Task objective:
Exactly reproduce all the records, keeping pictures out of the copy.

Listed entries:
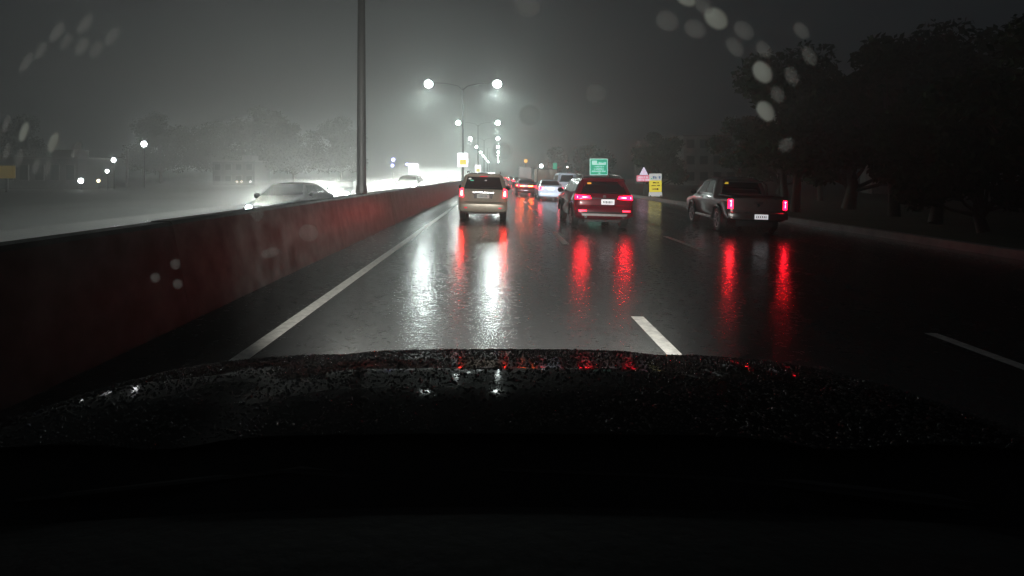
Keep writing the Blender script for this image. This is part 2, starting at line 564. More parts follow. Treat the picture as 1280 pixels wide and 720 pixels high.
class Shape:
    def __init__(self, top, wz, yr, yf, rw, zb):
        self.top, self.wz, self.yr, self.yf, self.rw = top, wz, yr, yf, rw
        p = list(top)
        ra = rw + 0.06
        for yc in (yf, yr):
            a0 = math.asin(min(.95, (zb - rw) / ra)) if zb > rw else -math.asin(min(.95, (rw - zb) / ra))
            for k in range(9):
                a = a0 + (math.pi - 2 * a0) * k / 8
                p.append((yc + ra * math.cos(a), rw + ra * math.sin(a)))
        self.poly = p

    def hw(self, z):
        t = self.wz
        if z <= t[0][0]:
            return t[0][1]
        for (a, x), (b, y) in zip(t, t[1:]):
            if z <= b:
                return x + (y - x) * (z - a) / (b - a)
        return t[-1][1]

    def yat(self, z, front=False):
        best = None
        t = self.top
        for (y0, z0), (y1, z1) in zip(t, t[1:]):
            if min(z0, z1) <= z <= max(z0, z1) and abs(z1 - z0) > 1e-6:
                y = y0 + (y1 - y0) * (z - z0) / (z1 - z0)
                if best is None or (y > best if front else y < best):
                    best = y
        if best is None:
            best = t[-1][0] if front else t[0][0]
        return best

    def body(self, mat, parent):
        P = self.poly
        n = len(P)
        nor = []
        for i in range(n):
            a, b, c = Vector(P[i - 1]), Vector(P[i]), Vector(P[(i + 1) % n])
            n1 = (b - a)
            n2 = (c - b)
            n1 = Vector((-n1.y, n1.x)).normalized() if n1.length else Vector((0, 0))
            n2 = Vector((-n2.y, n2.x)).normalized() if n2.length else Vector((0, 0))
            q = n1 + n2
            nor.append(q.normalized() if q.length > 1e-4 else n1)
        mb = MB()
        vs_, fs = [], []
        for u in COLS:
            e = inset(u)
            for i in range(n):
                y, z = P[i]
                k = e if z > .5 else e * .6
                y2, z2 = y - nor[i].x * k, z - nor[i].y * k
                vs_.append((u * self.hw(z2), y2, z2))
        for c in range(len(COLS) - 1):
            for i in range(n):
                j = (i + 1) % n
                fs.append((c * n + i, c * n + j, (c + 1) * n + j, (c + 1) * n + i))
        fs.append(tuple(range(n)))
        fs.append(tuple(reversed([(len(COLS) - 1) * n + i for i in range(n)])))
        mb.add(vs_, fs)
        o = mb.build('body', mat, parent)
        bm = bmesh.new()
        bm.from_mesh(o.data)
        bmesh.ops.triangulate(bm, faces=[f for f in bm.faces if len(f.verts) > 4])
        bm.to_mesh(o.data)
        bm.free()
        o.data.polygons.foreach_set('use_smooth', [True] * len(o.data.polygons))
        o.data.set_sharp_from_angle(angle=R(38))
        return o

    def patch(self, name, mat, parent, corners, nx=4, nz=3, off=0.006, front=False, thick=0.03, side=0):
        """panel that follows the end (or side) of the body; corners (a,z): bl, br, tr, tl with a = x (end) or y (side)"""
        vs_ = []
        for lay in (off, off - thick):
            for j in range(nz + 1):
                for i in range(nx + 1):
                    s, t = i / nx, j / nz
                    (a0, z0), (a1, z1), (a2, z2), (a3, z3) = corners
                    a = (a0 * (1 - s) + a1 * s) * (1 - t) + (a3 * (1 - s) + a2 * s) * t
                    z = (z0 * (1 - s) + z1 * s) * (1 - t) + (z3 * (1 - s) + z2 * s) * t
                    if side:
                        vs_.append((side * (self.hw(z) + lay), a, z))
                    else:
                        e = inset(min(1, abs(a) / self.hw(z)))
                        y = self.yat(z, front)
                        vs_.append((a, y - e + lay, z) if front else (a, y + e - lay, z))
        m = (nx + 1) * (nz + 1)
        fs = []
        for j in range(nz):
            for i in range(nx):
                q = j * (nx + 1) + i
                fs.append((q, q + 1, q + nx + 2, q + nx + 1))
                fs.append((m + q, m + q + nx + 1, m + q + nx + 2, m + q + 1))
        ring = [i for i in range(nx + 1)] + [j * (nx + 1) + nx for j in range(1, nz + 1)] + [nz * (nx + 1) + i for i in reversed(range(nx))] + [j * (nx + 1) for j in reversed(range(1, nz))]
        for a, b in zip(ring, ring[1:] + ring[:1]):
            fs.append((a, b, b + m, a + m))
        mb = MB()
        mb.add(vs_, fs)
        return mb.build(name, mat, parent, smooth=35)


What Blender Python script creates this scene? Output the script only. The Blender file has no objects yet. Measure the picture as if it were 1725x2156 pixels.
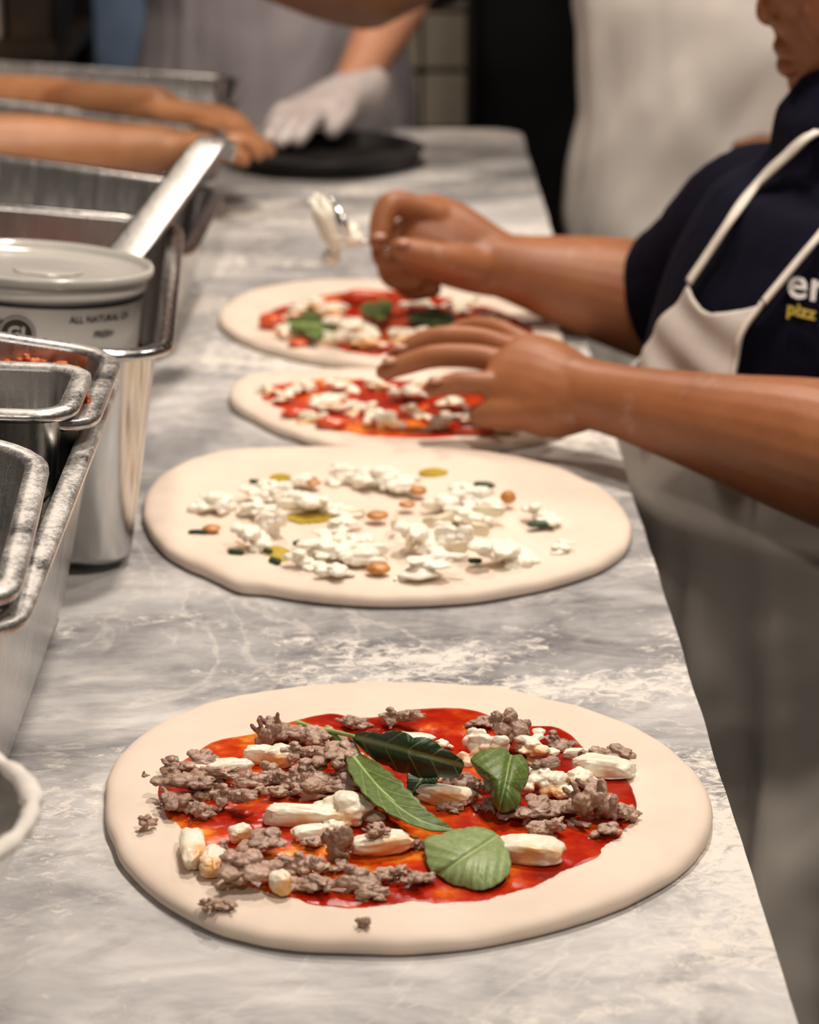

Problem solution:
Keep writing the Blender script for this image. This is part 2, starting at line 564. More parts follow. Treat the picture as 1280 pixels wide and 720 pixels high.
class Shape:
    def __init__(self, top, wz, yr, yf, rw, zb):
        self.top, self.wz, self.yr, self.yf, self.rw = top, wz, yr, yf, rw
        p = list(top)
        ra = rw + 0.06
        for yc in (yf, yr):
            a0 = math.asin(min(.95, (zb - rw) / ra)) if zb > rw else -math.asin(min(.95, (rw - zb) / ra))
            for k in range(9):
                a = a0 + (math.pi - 2 * a0) * k / 8
                p.append((yc + ra * math.cos(a), rw + ra * math.sin(a)))
        self.poly = p

    def hw(self, z):
        t = self.wz
        if z <= t[0][0]:
            return t[0][1]
        for (a, x), (b, y) in zip(t, t[1:]):
            if z <= b:
                return x + (y - x) * (z - a) / (b - a)
        return t[-1][1]

    def yat(self, z, front=False):
        best = None
        t = self.top
        for (y0, z0), (y1, z1) in zip(t, t[1:]):
            if min(z0, z1) <= z <= max(z0, z1) and abs(z1 - z0) > 1e-6:
                y = y0 + (y1 - y0) * (z - z0) / (z1 - z0)
                if best is None or (y > best if front else y < best):
                    best = y
        if best is None:
            best = t[-1][0] if front else t[0][0]
        return best

    def body(self, mat, parent):
        P = self.poly
        n = len(P)
        nor = []
        for i in range(n):
            a, b, c = Vector(P[i - 1]), Vector(P[i]), Vector(P[(i + 1) % n])
            n1 = (b - a)
            n2 = (c - b)
            n1 = Vector((-n1.y, n1.x)).normalized() if n1.length else Vector((0, 0))
            n2 = Vector((-n2.y, n2.x)).normalized() if n2.length else Vector((0, 0))
            q = n1 + n2
            nor.append(q.normalized() if q.length > 1e-4 else n1)
        mb = MB()
        vs_, fs = [], []
        for u in COLS:
            e = inset(u)
            for i in range(n):
                y, z = P[i]
                k = e if z > .5 else e * .6
                y2, z2 = y - nor[i].x * k, z - nor[i].y * k
                vs_.append((u * self.hw(z2), y2, z2))
        for c in range(len(COLS) - 1):
            for i in range(n):
                j = (i + 1) % n
                fs.append((c * n + i, c * n + j, (c + 1) * n + j, (c + 1) * n + i))
        fs.append(tuple(range(n)))
        fs.append(tuple(reversed([(len(COLS) - 1) * n + i for i in range(n)])))
        mb.add(vs_, fs)
        o = mb.build('body', mat, parent)
        bm = bmesh.new()
        bm.from_mesh(o.data)
        bmesh.ops.triangulate(bm, faces=[f for f in bm.faces if len(f.verts) > 4])
        bm.to_mesh(o.data)
        bm.free()
        o.data.polygons.foreach_set('use_smooth', [True] * len(o.data.polygons))
        o.data.set_sharp_from_angle(angle=R(38))
        return o

    def patch(self, name, mat, parent, corners, nx=4, nz=3, off=0.006, front=False, thick=0.03, side=0):
        """panel that follows the end (or side) of the body; corners (a,z): bl, br, tr, tl with a = x (end) or y (side)"""
        vs_ = []
        for lay in (off, off - thick):
            for j in range(nz + 1):
                for i in range(nx + 1):
                    s, t = i / nx, j / nz
                    (a0, z0), (a1, z1), (a2, z2), (a3, z3) = corners
                    a = (a0 * (1 - s) + a1 * s) * (1 - t) + (a3 * (1 - s) + a2 * s) * t
                    z = (z0 * (1 - s) + z1 * s) * (1 - t) + (z3 * (1 - s) + z2 * s) * t
                    if side:
                        vs_.append((side * (self.hw(z) + lay), a, z))
                    else:
                        e = inset(min(1, abs(a) / self.hw(z)))
                        y = self.yat(z, front)
                        vs_.append((a, y - e + lay, z) if front else (a, y + e - lay, z))
        m = (nx + 1) * (nz + 1)
        fs = []
        for j in range(nz):
            for i in range(nx):
                q = j * (nx + 1) + i
                fs.append((q, q + 1, q + nx + 2, q + nx + 1))
                fs.append((m + q, m + q + nx + 1, m + q + nx + 2, m + q + 1))
        ring = [i for i in range(nx + 1)] + [j * (nx + 1) + nx for j in range(1, nz + 1)] + [nz * (nx + 1) + i for i in reversed(range(nx))] + [j * (nx + 1) for j in reversed(range(1, nz))]
        for a, b in zip(ring, ring[1:] + ring[:1]):
            fs.append((a, b, b + m, a + m))
        mb = MB()
        mb.add(vs_, fs)
        return mb.build(name, mat, parent, smooth=35)


What Blender Python script creates this scene? Output the script only. The Blender file has no objects yet. Measure the picture as if it were 1725x2156 pixels.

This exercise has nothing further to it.